Here are some examples of goals outlined in the schedule.

For example, the whole notion of “generating genuine wealth” is the goal. In order to do that, we need a new kind of index, one which will allow us to measure genuine wealth as opposed to that which is based on driving the environment down.

The second goal is “improving environmental efficiency”. How do we do that? Column two suggests that we might focus on energy consumption, materials consumption and water consumption.

Goal three is “shifting to clean energy”, which, by logic, makes us think that we must focus more on non-renewable energy as the item proposed.

Goal four tells us how we must focus on reducing waste and pollution and covers a wide variety of things, including greenhouse gases.

With this outline, the question is whether the Prime Minister and the government, who have criticized our inability to report on sustainability, will stand in the way of Bill C-474 or allow speedy passage of this bill.

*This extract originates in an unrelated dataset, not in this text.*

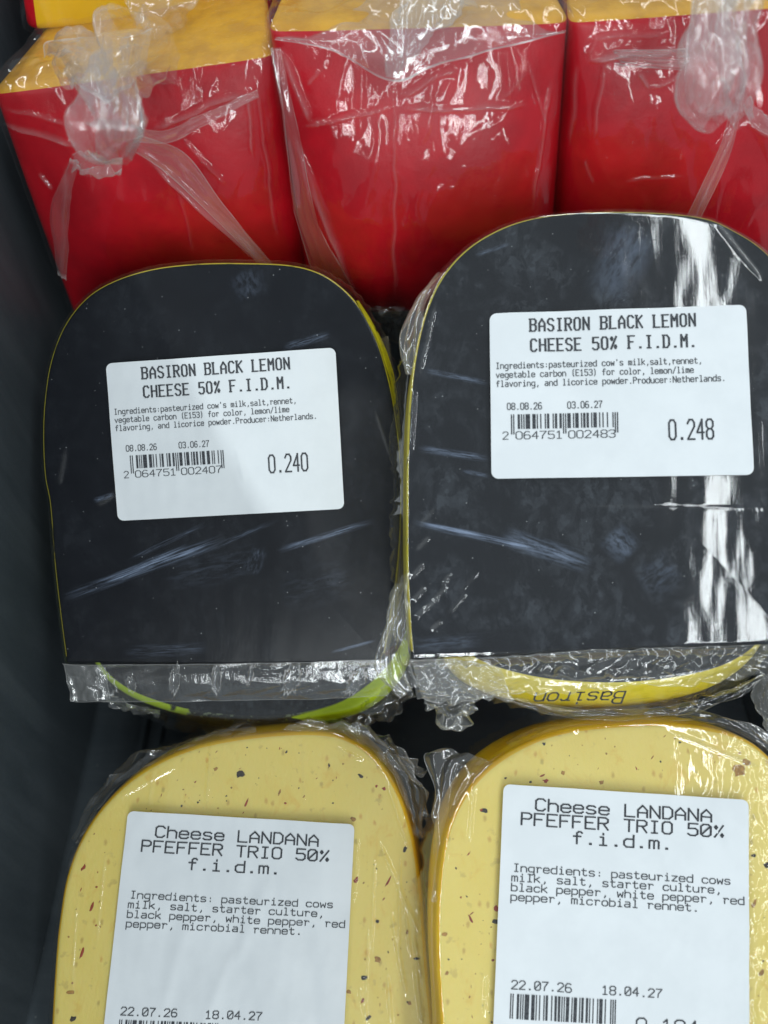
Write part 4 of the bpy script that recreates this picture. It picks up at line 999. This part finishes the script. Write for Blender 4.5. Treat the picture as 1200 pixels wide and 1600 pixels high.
rng = random.Random(12)
def scatter(n, inside):
    out = []
    while len(out) < n:
        x, y = inside(rng)
        k = rng.choice([0, 0, 1, 1, 2, 2, 2])
        L = {0: rng.uniform(.12, .35), 1: rng.uniform(.2, .7), 2: rng.uniform(.10, .35)}[k]
        out.append((x, y, L, L * (rng.uniform(.18, .35) if k == 1 else rng.uniform(.5, 1)), rng.uniform(0, 3.14) if k != 1 else rng.choice([1.0, 1.3, -1.2, .8, 1.6]) + rng.uniform(-.3, .3), k))
    return out
PL = Frame(375, 1278, .1955, 25, 0)
itemsL = [(376, 1210, 1.1, 1.0, .5, 0), (337, 1202, .7, .6, 0, 2), (448, 1175, .5, .3, 1, 0), (514, 1196, .8, .3, 1.5, 0), (563, 1212, .8, .5, -.6, 0), (588, 1228, .5, .4, 0, 1), (600, 1232, .6, .5, .4, 1),
          (385, 1255, 1.3, .35, 1.2, 1), (437, 1238, 1.0, .3, 1.2, 2), (446, 1255, .4, .3, 0, 1), (633, 1327, .9, .5, 1, 0), (607, 1377, 1.9, .35, 1.05, 1), (130, 1356, 1.2, .5, .9, 1), (143, 1417, 1.3, .4, 1.2, 1),
          (128, 1488, 1.6, .4, 1.3, 1), (95, 1383, .6, .5, 0, 2), (151, 1386, .4, .3, 0, 1), (150, 1446, .3, .3, 0, 1), (556, 1375, .9, .6, 1, 1), (552, 1280, .8, .7, 0, 2), (168, 1242, 1.0, .5, .4, 1), (178, 1228, .7, .6, 0, 2),
          (590, 1500, 1.1, .7, -.4, 2), (568, 1527, 1.1, .7, .3, 0), (590, 1440, .6, .5, 0, 0), (636, 1456, .8, .4, 1.2, 2), (650, 1498, .8, .4, 0, 0), (544, 1550, .8, .6, 0, 2), (567, 1563, .9, .5, 1.2, 1), (114, 1592, .9, .8, 0, 0),
          (110, 1550, 1.0, .6, 0, 2), (640, 1568, .8, .6, 0, 2), (575, 1590, 1, .5, .6, 0), (309, 1254, .4, .3, 1, 0), (147, 1281, .7, .6, 0, 2), (305, 1222, .5, .2, 1, 1), (475, 1245, .5, .3, 1, 2), (520, 1255, .3, .25, 0, 0)]
itemsL += scatter(36, lambda r: (r.uniform(110, 640), r.uniform(1165, 1265))) + scatter(22, lambda r: (r.uniform(560, 650), r.uniform(1280, 1600))) + scatter(16, lambda r: (r.uniform(100, 185), r.uniform(1300, 1600)))
itemsL += [(x, y, L * .55, w_ * .6, a, k) for (x, y, L, w_, a, k) in scatter(115, lambda r: (r.uniform(95, 650), r.uniform(1165, 1600)))]
pepper_left, pl_film = pepper_cheese('pale yellow pepper cheese wedge with a pepper-flecked face, next to the bin wall', PL,
    [(75, 1700), (78, 1600), (84, 1500), (90, 1440), (102, 1370), (125, 1310), (160, 1258), (208, 1213), (270, 1178), (340, 1157), (430, 1145), (500, 1144), (545, 1154), (586, 1182), (621, 1232), (645, 1300), (658, 1380), (664, 1450), (670, 1530), (677, 1600), (684, 1700)],
    [(688, 1790), (75, 1790)], itemsL, M['film_pepper'], 81,
    [(590, 1310, 655, 1460, 3, .0006, .12), (610, 1420, 635, 1560, 3, .0005, .15), (630, 1400, 642, 1500, 2.5, .0004, .12), (645, 1460, 668, 1570, 3, .0005, .15), (605, 1520, 612, 1610, 3, .0005, .15), (520, 1165, 570, 1190, 3, .0004, .12), (600, 1210, 640, 1330, 3, .0005, .1), (645, 1330, 655, 1440, 3, .0005, .12),
     (180, 1250, 280, 1195, 3, .0004, .08), (105, 1360, 130, 1310, 3, .0004, .1), (560, 1540, 575, 1600, 3, .0004, .1), (330, 1160, 322, 1262, 2, .0003, .1), (470, 1150, 476, 1270, 2, .0002, .06), (560, 1300, 552, 1420, 2, .0003, .08), (585, 1330, 580, 1500, 2, .0003, .08), (625, 1330, 622, 1520, 2, .0004, .12), (575, 1440, 570, 1600, 2, .0003, .1), (120, 1400, 112, 1560, 2, .0003, .08), (165, 1330, 150, 1480, 2, .0003, .08), (240, 1200, 232, 1262, 2, .0003, .08), (648, 1500, 660, 1600, 5, .0005, .1)])
price_label(PL, [(200, 1267), (554, 1288), (534, 1680), (155, 1668)], 58, 66, pepper_left, .0017, 1.6, pepper_content(1.075, '2064752001829', '0.182'), [(20, 20, 12, 58, 2.0, .00025), (38, 14, 30, 40, 1.8, .00022), (46, 24, 52, 60, 3.0, -.0003), (30, 34, 22, 62, 1.4, .0002)])
PR = Frame(980, 1237, .1815, 24, 0.7)
itemsR = [(757, 1267, .8, .6, 0, 0), (752, 1266, .5, .4, 0, 1), (848, 1212, .8, .25, .4, 1), (853, 1220, .9, .5, 0, 1), (735, 1435, 1.0, .35, -1.1, 1), (775, 1420, 1.0, .8, 1.4, 1), (850, 1162, .5, .4, 0, 0), (1062, 1160, .4, .3, 0, 0), (695, 1460, .8, .5, 0, 2), (696, 1365, .8, .5, 0, 2), (774, 1440, .8, .6, 0, 0),
          (829, 1222, .4, .3, 0, 0), (790, 1216, .4, .3, .4, 0), (720, 1402, .3, .3, 0, 1), (770, 1500, .4, .3, 0, 1), (698, 1520, .6, .4, 1, 2), (1178, 1337, .7, .5, 0, 0), (1198, 1352, .9, .8, 0, 0), (1178, 1412, 1.2, .5, 1, 2), (1190, 1520, 1, .6, 1, 2), (1155, 1205, 2.0, 1.4, 0, 2), (1165, 1190, 1.4, 1.0, 0, 2), (880, 1208, .6, .6, 0, 2), (940, 1222, .8, .6, 0, 2)]
itemsR += scatter(24, lambda r: (r.uniform(790, 1190), r.uniform(1150, 1225))) + scatter(20, lambda r: (r.uniform(692, 775), r.uniform(1330, 1600))) + scatter(6, lambda r: (r.uniform(1180, 1260), r.uniform(1280, 1600)))
itemsR += [(x, y, L * .55, w_ * .6, a, k) for (x, y, L, w_, a, k) in scatter(115, lambda r: (r.uniform(695, 1270), r.uniform(1150, 1600)))]
pepper_right, pr_film = pepper_cheese('pale yellow pepper cheese wedge with glaring rippled film down its right side', PR,
    [(692, 1700), (688, 1600), (682, 1500), (682, 1420), (688, 1350), (701, 1290), (726, 1240), (766, 1196), (820, 1162), (880, 1141), (960, 1131), (1050, 1129), (1120, 1139), (1170, 1156), (1206, 1184), (1238, 1224), (1265, 1290), (1280, 1380), (1290, 1500), (1300, 1600), (1305, 1700)],
    [(1305, 1790), (695, 1790)], itemsR, M['film_pepper_rough'], 83,
    [(742, 1210, 732, 1320, 3, .0005, .12), (1035, 1140, 1190, 1200, 4, .0005, .2), (1190, 1180, 1240, 1250, 4, .0005, .1), (905, 1142, 830, 1165, 3, .0004, .15), (760, 1520, 757, 1590, 3, .0004, .1), (700, 1300, 690, 1400, 3, .0004, .06)], grain_at=(1070, 80))
price_label(PR, [(787, 1225), (1170, 1250), (1171, 1664), (769, 1642)], 58, 63.5, pepper_right, .0018, 1.6, pepper_content(1.0, '2064752001843', '0.184'), [(22, 32, 14, 60, 1.8, .00026), (36, 14, 39, 26, 1.4, .0002), (44, 30, 30, 58, 2.0, .00024), (48, 3, 55, 20, 1.6, .00018)])
# loose film round the pepper cheeses
sheet('film_ruffle', [[PL.hit(440, 1142, -.001), PL.hit(520, 1143, -.001), PL.hit(585, 1176, -.001), PL.hit(628, 1236, -.001), PL.hit(652, 1310, -.001)], [PL.hit(470, 1128, -.004), PL.hit(560, 1134, -.004), PL.hit(612, 1176, -.003), PL.hit(648, 1238, -.003), PL.hit(657, 1310, -.003)], [PL.hit(490, 1124, -.009), PL.hit(575, 1140, -.007), PL.hit(634, 1180, -.006), PL.hit(660, 1245, -.006), PL.hit(660, 1305, -.006)]],
      M['film_loose'], pepper_left, pl_film, nu=150, nv=40, amp=.0010, fu=12, fv=2.5, seed=91, haze=.08, edge=1.2)
sheet('film_ruffle', [[PL.hit(590, 1176, -.003), PL.hit(630, 1182, -.003), PL.hit(655, 1196, -.004)], [PL.hit(620, 1200, -.003), PL.hit(655, 1212, -.003), PL.hit(668, 1206, -.004)]],
      M['film_loose'], pepper_left, pl_film, nu=50, nv=30, amp=.0013, fu=4, fv=2, seed=92, haze=.09, edge=.8)
sheet('film_ruffle', [[PL.hit(120, 1318, -.002), PL.hit(158, 1258, -.002), PL.hit(215, 1206, -.002), PL.hit(300, 1166, -.002), PL.hit(400, 1145, -.002)], [PL.hit(112, 1310, -.010), PL.hit(142, 1246, -.010), PL.hit(195, 1190, -.010), PL.hit(285, 1150, -.010), PL.hit(400, 1133, -.008)]],
      M['film_loose'], pepper_left, pl_film, nu=130, nv=30, amp=.0010, fu=10, fv=2.5, seed=93, haze=.02, hz_ridge=.08, edge=.8)
sheet('film_ruffle', [[PR.hit(772, 1190, -.001), PR.hit(735, 1226, -.001), PR.hit(708, 1275, -.001), PR.hit(692, 1340, -.001), PR.hit(685, 1410, -.001)], [PR.hit(745, 1182, -.004), PR.hit(712, 1205, -.004), PR.hit(694, 1260, -.004), PR.hit(686, 1340, -.004), PR.hit(681, 1410, -.003)], [PR.hit(690, 1172, -.008), PR.hit(662, 1180, -.008), PR.hit(676, 1230, -.008), PR.hit(680, 1340, -.008), PR.hit(676, 1410, -.006)]],
      M['film_loose'], pepper_right, pr_film, nu=110, nv=50, amp=.0009, fu=5, fv=3, seed=94, haze=.07)
sheet('film_ruffle', [[PR.hit(800, 1170, -.002), PR.hit(880, 1138, -.002), PR.hit(980, 1127, -.002), PR.hit(1080, 1128, -.002), PR.hit(1160, 1148, -.002), PR.hit(1220, 1190, -.002)], [PR.hit(790, 1160, -.008), PR.hit(875, 1128, -.008), PR.hit(980, 1117, -.008), PR.hit(1085, 1112, -.006), PR.hit(1168, 1130, -.005), PR.hit(1228, 1175, -.004)]],
      M['film_loose'], pepper_right, pr_film, nu=150, nv=24, amp=.0007, fu=12, fv=2, seed=95, haze=.04, edge=.7)
sheet('film_ruffle', [[PL.hit(655, 1400, -.001), PL.hit(664, 1470, -.001), PL.hit(672, 1540, -.001), PL.hit(680, 1620, -.001)], [PL.hit(664, 1400, -.004), PL.hit(677, 1470, -.004), PL.hit(682, 1540, -.005), PL.hit(690, 1620, -.005)]],
      M['film_loose'], pepper_left, pl_film, nu=80, nv=20, amp=.0008, fu=6, fv=2, seed=96, haze=.06)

Canadians are clearly demanding action on the environment. We have lost almost two years now under the Conservative government. It is now Canada's turn to show the same leadership that the United Kingdom and Sweden have in adopting their own versions of the sustainable development act I have introduced.

Having a new environmental accountability framework in place early in the new year would ensure that government departments would have enough time to adjust to the new regime before planning gets under way again next fall. We owe Canadians nothing less.